§ **Instruction**:
Repeat the material below exactly, with no pictures.

§ **Information supplied**:
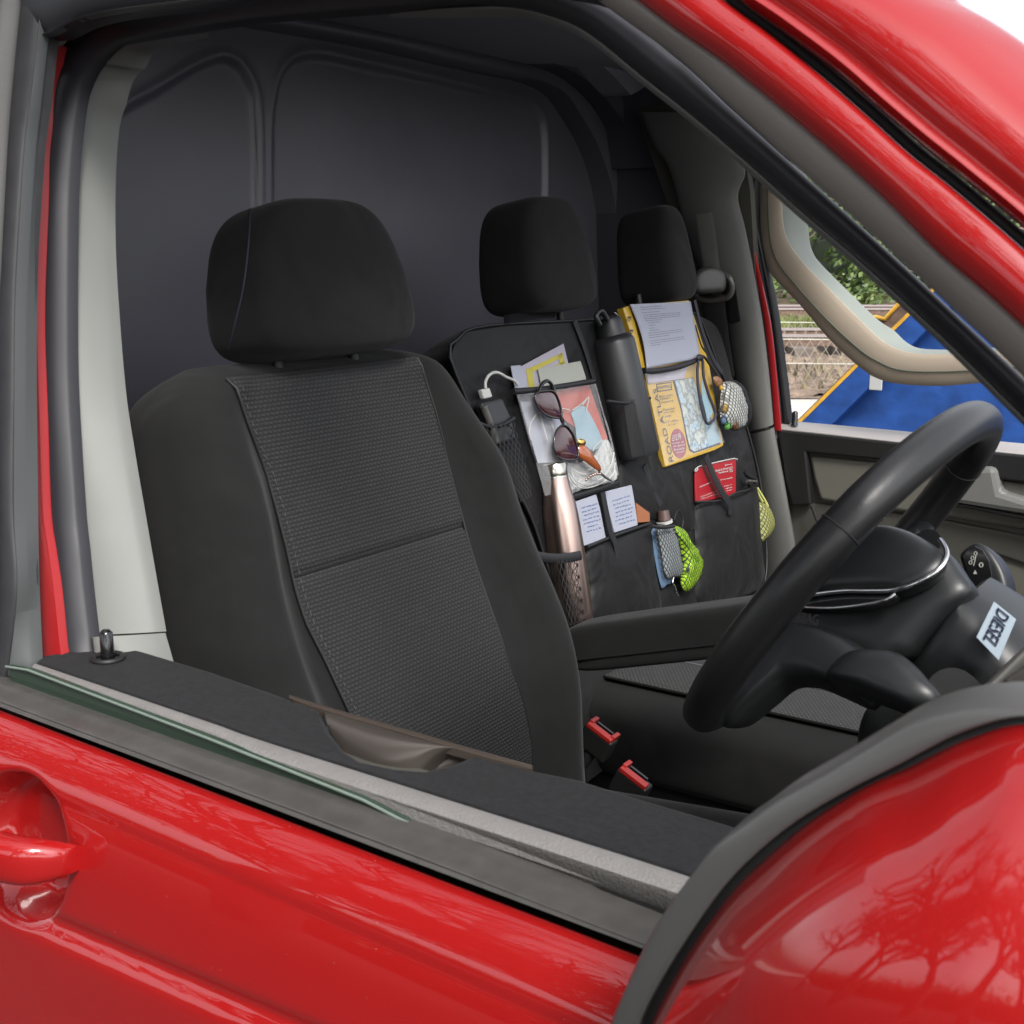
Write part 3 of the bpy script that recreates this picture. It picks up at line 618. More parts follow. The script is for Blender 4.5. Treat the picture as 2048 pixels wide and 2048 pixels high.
slab('driver_side_panel', [V((-2.6, -.76, 1.9)), V((-1.02, -.76, 1.9)), V((-1.07, -.88, 1.22)), V((-1.07, -.93, .5)), V((-2.6, -.93, .5))], V((0, -1, 0)), .02, 'red_paint', shell)
bk = sub('bulkhead')
BX = -1.36
import numpy as np
def relief(polys, grooves, y0=-.92, y1=.92, z0=.95, z1=1.98, st=.0045):
    ny, nz = int((y1 - y0) / st), int((z1 - z0) / st); yy, zz = np.meshgrid(np.linspace(y0, y1, ny + 1), np.linspace(z0, z1, nz + 1), indexing='ij'); P = np.stack([yy.ravel(), zz.ravel()], 1); D = np.zeros(len(P))
    def dist(L, closed):
        L = np.array(L); m = np.full(len(P), 9.); ins = np.zeros(len(P), bool)
        for a, b in zip(L, np.roll(L, -1, 0) if closed else L[1:]):
            d = b - a; t = np.clip(((P - a) @ d) / max(d @ d, 1e-9), 0, 1); m = np.minimum(m, np.hypot(*(P - a - t[:, None] * d).T))
            if closed: c = (a[1] > P[:, 1]) != (b[1] > P[:, 1]); ins ^= c & (P[:, 0] < (b[0] - a[0]) * (P[:, 1] - a[1]) / (b[1] - a[1] + 1e-12) + a[0])
        return m, ins
    for L in polys:
        m, ins = dist(L, True); sd = np.where(ins, m, -m); t = np.clip((sd + .003) / .012, 0, 1); D -= .007 * t * t * (3 - 2 * t); D += .003 * np.exp(-((sd + .006) / .006) ** 2)
    for L, amp, wd in grooves:
        m, _ = dist(L, False); D += amp * np.exp(-(m / wd) ** 2)
    D += .0012 * np.sin(yy.ravel() * 7) * np.cos(zz.ravel() * 5)
    vs = [V((BX + D[i], P[i, 0], P[i, 1])) for i in range(len(P))]
    fs = [(i * (nz + 1) + j, (i + 1) * (nz + 1) + j, (i + 1) * (nz + 1) + j + 1, i * (nz + 1) + j + 1) for i in range(ny) for j in range(nz)]
    return obj('bulkhead_panel', vs, fs, 'bulkhead', bk)
def yz(P, n=70): return [(lambda q: (q.y, q.z))(onX(p.x, p.y, BX)) for p in cat([(*q, 0) for q in P], n)]
LP = yz([(205, 252), (250, 217), (318, 180), (380, 142), (424, 121), (452, 116), (478, 130), (495, 155), (508, 185), (514, 240), (516, 330), (516, 420)]) + [yz([(516, 1300), (516, 1301), (516, 1302)], 3)[0], yz([(150, 1300), (150, 1301), (150, 1302)], 3)[0]]
RP = yz([(545, 420), (545, 320), (546, 235), (553, 190), (560, 158), (578, 128), (600, 115), (640, 110), (700, 122), (850, 155), (1024, 197), (1056, 204), (1077, 224), (1088, 248), (1092, 300), (1092, 420)]) + [yz([(1092, 1300), (1092, 1301), (1092, 1302)], 3)[0], yz([(545, 1300), (545, 1301), (545, 1302)], 3)[0]]
relief([LP, RP], [(yz([(1150, 250), (1170, 272), (1190, 305)], 12), .006, .006), (yz([(900, 60), (1020, 95), (1100, 130)], 20), .008, .012)])
slab('lower_bulkhead', [V((BX - .004, -.9, 1.0)), V((BX - .004, .9, 1.0)), V((BX - .004, .9, .5)), V((BX - .004, -.9, .5))], V((1, 0, 0)), .01, 'bulkhead', bk)
def rib(x, P, dx, dy, m='bulkhead', bl=.012):
    Q = [(p[0] + dx, p[1] + dy) for p in P]
    return px_ribbon('roof_rib', P, Q, lambda a, b: onX(a, b, x), lambda a, b: onX(a, b, x - .01), m, bk, n=60, nrm=V((1, 0, 0)), bulge=bl, thick=.06, power=.8, sec=10)
rib(BX + .05, [(520, 45), (760, 88), (900, 120), (1024, 148), (1077, 159), (1130, 185), (1167, 238), (1199, 297), (1225, 380), (1245, 520)], 34, -26, 'bulkhead', .010)
rib(BX + .10, [(650, 12), (900, 70), (1060, 112), (1150, 145), (1215, 200), (1262, 280), (1292, 370), (1310, 520)], 40, -30, 'bulkhead_shaded', .012)
rib(BX + .16, [(700, -20), (950, 40), (1090, 78), (1190, 120), (1262, 190)], 44, -34, 'headliner', .008)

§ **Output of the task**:
Write part 3 of the bpy script that recreates this picture. It picks up at line 618. More parts follow. The script is for Blender 4.5. Treat the picture as 2048 pixels wide and 2048 pixels high.
slab('driver_side_panel', [V((-2.6, -.76, 1.9)), V((-1.02, -.76, 1.9)), V((-1.07, -.88, 1.22)), V((-1.07, -.93, .5)), V((-2.6, -.93, .5))], V((0, -1, 0)), .02, 'red_paint', shell)
bk = sub('bulkhead')
BX = -1.36
import numpy as np
def relief(polys, grooves, y0=-.92, y1=.92, z0=.95, z1=1.98, st=.0045):
    ny, nz = int((y1 - y0) / st), int((z1 - z0) / st); yy, zz = np.meshgrid(np.linspace(y0, y1, ny + 1), np.linspace(z0, z1, nz + 1), indexing='ij'); P = np.stack([yy.ravel(), zz.ravel()], 1); D = np.zeros(len(P))
    def dist(L, closed):
        L = np.array(L); m = np.full(len(P), 9.); ins = np.zeros(len(P), bool)
        for a, b in zip(L, np.roll(L, -1, 0) if closed else L[1:]):
            d = b - a; t = np.clip(((P - a) @ d) / max(d @ d, 1e-9), 0, 1); m = np.minimum(m, np.hypot(*(P - a - t[:, None] * d).T))
            if closed: c = (a[1] > P[:, 1]) != (b[1] > P[:, 1]); ins ^= c & (P[:, 0] < (b[0] - a[0]) * (P[:, 1] - a[1]) / (b[1] - a[1] + 1e-12) + a[0])
        return m, ins
    for L in polys:
        m, ins = dist(L, True); sd = np.where(ins, m, -m); t = np.clip((sd + .003) / .012, 0, 1); D -= .007 * t * t * (3 - 2 * t); D += .003 * np.exp(-((sd + .006) / .006) ** 2)
    for L, amp, wd in grooves:
        m, _ = dist(L, False); D += amp * np.exp(-(m / wd) ** 2)
    D += .0012 * np.sin(yy.ravel() * 7) * np.cos(zz.ravel() * 5)
    vs = [V((BX + D[i], P[i, 0], P[i, 1])) for i in range(len(P))]
    fs = [(i * (nz + 1) + j, (i + 1) * (nz + 1) + j, (i + 1) * (nz + 1) + j + 1, i * (nz + 1) + j + 1) for i in range(ny) for j in range(nz)]
    return obj('bulkhead_panel', vs, fs, 'bulkhead', bk)
def yz(P, n=70): return [(lambda q: (q.y, q.z))(onX(p.x, p.y, BX)) for p in cat([(*q, 0) for q in P], n)]
LP = yz([(205, 252), (250, 217), (318, 180), (380, 142), (424, 121), (452, 116), (478, 130), (495, 155), (508, 185), (514, 240), (516, 330), (516, 420)]) + [yz([(516, 1300), (516, 1301), (516, 1302)], 3)[0], yz([(150, 1300), (150, 1301), (150, 1302)], 3)[0]]
RP = yz([(545, 420), (545, 320), (546, 235), (553, 190), (560, 158), (578, 128), (600, 115), (640, 110), (700, 122), (850, 155), (1024, 197), (1056, 204), (1077, 224), (1088, 248), (1092, 300), (1092, 420)]) + [yz([(1092, 1300), (1092, 1301), (1092, 1302)], 3)[0], yz([(545, 1300), (545, 1301), (545, 1302)], 3)[0]]
relief([LP, RP], [(yz([(1150, 250), (1170, 272), (1190, 305)], 12), .006, .006), (yz([(900, 60), (1020, 95), (1100, 130)], 20), .008, .012)])
slab('lower_bulkhead', [V((BX - .004, -.9, 1.0)), V((BX - .004, .9, 1.0)), V((BX - .004, .9, .5)), V((BX - .004, -.9, .5))], V((1, 0, 0)), .01, 'bulkhead', bk)
def rib(x, P, dx, dy, m='bulkhead', bl=.012):
    Q = [(p[0] + dx, p[1] + dy) for p in P]
    return px_ribbon('roof_rib', P, Q, lambda a, b: onX(a, b, x), lambda a, b: onX(a, b, x - .01), m, bk, n=60, nrm=V((1, 0, 0)), bulge=bl, thick=.06, power=.8, sec=10)
rib(BX + .05, [(520, 45), (760, 88), (900, 120), (1024, 148), (1077, 159), (1130, 185), (1167, 238), (1199, 297), (1225, 380), (1245, 520)], 34, -26, 'bulkhead', .010)
rib(BX + .10, [(650, 12), (900, 70), (1060, 112), (1150, 145), (1215, 200), (1262, 280), (1292, 370), (1310, 520)], 40, -30, 'bulkhead_shaded', .012)
rib(BX + .16, [(700, -20), (950, 40), (1090, 78), (1190, 120), (1262, 190)], 44, -34, 'headliner', .008)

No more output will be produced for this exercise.